Por eso su voz parece surgir de la profundidad. Brota o emerge como una cascada congelada de palabras, es el tumulto hablado de la radio y su susurro onírico. Leemos, como entre sueños, la perorata de un locutor estremecido que comenta, celebra, hierve y entrevista. Del oído y para el oído, la voluntad de la voz arma la representación. El periodismo de Monsiváis se impulsa como una invocación afectiva, gritos de éxtasis en la cresta del tiempo. La pluma como un micrófono, la página como una calle imaginaria que atraviesa por todos los barrios de la diferencia social y que sube y baja infatigable los peldaños de la pirámide.

Escritura a control remoto, libros que son como vastos estudios de radio y de TV, adjetivos como reflectores, a veces la prosa como una videocasetera, el lenguaje de Monsiváis busca la historia, practica una gimnasia de la descripción destinada a dominar el tumulto, a describir lo innombrable: la masa en movimiento, esa ballena blanca que burla al cazador y lo seduce y lo engaña. ¡Y cuántas veces no ha engañado la masa a Carlos Monsiváis!

En los océanos de las manifestaciones, en el mar de los conciertos de rock, en los ríos humanos que desembocan en el eclipse, en el big-bang de las masacres, en el hoyo negro de la polémica, la-palabra-que-zumba-en-la-página-como-la-voz-en-la-radio ha acudido a la cita con la masa en movimiento. Ya se sabe: la fascinación por la masa funciona como un afrodisiaco revolucionario, la libido subversiva se despierta en el tumulto y el calor de la masa satisface la nostalgia por la comunidad destruida.

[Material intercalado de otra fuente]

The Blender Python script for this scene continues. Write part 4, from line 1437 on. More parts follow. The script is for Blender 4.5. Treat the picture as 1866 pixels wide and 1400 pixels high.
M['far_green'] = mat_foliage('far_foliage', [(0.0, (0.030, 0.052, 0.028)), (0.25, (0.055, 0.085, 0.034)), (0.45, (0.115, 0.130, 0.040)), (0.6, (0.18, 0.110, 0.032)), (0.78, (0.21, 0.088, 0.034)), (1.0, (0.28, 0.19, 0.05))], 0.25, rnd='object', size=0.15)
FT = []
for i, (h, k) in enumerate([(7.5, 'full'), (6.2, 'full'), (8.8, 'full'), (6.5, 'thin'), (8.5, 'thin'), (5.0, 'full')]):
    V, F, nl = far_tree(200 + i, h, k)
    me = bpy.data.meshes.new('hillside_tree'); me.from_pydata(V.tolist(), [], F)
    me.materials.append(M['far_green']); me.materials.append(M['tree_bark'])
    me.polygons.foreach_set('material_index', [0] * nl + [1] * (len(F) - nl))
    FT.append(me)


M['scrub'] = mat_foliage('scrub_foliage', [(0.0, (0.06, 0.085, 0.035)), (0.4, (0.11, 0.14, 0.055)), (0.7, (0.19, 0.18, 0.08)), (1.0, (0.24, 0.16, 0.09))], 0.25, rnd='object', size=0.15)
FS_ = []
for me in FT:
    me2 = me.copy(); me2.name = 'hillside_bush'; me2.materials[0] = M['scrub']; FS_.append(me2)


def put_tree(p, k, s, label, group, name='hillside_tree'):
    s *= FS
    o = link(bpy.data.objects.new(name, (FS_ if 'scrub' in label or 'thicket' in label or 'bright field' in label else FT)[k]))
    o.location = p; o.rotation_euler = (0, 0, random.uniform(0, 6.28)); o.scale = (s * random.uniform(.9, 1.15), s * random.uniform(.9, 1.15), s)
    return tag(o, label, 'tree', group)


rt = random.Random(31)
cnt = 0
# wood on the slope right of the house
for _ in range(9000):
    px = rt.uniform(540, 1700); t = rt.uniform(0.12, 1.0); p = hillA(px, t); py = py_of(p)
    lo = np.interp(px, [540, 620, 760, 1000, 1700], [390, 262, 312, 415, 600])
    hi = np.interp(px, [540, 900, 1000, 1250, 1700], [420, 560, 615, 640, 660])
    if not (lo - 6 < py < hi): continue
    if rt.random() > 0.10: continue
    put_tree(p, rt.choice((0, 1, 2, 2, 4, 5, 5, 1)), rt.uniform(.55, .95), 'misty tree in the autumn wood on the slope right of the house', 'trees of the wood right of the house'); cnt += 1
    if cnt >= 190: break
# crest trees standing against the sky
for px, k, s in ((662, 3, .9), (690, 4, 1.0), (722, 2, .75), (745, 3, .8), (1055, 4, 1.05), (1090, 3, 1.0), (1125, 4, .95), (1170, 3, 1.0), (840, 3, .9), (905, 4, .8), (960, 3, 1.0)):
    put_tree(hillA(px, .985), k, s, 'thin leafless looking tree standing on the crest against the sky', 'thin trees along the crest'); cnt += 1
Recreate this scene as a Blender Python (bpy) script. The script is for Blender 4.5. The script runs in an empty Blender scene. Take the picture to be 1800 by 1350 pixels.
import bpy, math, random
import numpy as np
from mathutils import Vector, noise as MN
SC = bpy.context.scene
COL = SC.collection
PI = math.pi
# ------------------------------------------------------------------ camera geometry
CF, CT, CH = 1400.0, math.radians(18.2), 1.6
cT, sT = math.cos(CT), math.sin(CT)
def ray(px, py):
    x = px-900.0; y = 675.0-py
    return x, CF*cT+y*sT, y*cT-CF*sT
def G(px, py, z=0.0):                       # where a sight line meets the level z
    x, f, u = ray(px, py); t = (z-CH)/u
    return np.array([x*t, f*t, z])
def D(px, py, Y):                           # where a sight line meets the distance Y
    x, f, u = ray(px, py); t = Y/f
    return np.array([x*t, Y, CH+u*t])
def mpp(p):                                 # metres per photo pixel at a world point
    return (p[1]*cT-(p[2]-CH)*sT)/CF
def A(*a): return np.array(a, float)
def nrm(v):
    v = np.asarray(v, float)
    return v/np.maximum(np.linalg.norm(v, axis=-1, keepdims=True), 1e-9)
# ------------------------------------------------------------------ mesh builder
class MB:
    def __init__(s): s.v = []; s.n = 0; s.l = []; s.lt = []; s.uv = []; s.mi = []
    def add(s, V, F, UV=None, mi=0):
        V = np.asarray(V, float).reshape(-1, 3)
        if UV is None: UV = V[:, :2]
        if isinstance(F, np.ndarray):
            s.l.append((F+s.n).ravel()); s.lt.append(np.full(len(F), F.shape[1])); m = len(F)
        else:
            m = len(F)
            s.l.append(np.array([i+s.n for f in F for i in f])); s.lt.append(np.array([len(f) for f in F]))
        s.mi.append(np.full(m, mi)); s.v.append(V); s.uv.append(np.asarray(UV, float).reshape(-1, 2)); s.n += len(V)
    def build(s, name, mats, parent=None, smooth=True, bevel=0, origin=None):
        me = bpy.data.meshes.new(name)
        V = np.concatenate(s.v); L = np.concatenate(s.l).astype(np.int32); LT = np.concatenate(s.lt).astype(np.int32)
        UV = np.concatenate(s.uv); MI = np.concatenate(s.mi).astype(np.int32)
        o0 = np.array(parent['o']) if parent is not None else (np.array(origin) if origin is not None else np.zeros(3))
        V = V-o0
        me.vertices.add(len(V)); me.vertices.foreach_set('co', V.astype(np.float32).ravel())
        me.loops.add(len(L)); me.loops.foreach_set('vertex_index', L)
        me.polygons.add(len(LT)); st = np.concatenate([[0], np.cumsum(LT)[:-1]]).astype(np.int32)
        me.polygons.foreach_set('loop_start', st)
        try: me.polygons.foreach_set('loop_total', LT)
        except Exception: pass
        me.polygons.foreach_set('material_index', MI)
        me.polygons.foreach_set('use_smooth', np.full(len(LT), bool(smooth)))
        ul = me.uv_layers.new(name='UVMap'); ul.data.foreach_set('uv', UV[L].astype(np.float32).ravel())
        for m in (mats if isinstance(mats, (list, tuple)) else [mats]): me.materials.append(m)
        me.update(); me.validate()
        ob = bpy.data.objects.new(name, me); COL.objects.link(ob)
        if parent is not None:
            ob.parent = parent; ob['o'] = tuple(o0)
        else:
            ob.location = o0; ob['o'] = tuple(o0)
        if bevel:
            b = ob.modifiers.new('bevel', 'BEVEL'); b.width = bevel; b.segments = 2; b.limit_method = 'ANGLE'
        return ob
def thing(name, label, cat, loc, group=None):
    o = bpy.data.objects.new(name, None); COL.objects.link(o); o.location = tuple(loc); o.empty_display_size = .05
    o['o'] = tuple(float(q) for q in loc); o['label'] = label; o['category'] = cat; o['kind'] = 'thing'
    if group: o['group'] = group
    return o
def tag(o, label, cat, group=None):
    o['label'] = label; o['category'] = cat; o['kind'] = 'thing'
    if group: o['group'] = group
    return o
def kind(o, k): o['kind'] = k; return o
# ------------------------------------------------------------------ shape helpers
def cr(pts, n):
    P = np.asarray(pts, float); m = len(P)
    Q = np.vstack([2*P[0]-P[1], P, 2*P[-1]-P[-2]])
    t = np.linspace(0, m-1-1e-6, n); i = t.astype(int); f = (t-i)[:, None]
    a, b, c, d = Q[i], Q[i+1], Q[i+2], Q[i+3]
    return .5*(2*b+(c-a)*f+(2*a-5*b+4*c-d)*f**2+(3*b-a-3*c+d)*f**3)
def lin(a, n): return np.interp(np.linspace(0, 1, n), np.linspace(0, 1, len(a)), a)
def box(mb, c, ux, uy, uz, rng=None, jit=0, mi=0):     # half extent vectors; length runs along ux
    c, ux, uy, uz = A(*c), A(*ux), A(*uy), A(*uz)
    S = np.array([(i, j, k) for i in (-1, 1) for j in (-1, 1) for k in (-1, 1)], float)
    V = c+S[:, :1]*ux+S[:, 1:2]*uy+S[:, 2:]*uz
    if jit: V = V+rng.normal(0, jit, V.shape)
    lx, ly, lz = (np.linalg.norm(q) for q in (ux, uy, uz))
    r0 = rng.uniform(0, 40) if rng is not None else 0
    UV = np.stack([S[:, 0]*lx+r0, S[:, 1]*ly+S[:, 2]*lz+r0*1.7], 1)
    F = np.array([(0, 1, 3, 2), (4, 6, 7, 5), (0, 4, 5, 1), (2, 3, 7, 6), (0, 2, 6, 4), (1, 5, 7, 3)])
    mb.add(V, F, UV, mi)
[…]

La escritura como frontera, la escritura como ciudad no impiden que Monsiváis sea familiar y aun provinciano. Provinciano porque su voz es la del niño que corre por las calles anunciando al pueblo que ya llegó el circo del progreso. Parece que Monsiváis siempre está registrando el advenimiento local de lo que sucedió hace mucho en la Metrópolis y que, al suceder aquí, nos universaliza y redime de nuestro aislamiento, nos conecta al sistema nervioso del consumo. Por eso tiene algo del juez triste que comprueba con desengaño cómo se llega inevitablemente tarde y en último lugar en la carrera del progreso. Pero en el rostro brilla también una ironía de pontífice que ha visto caer muchos imperios sexenales desde la inconmovible y santa sede de la asamblea universal y popular.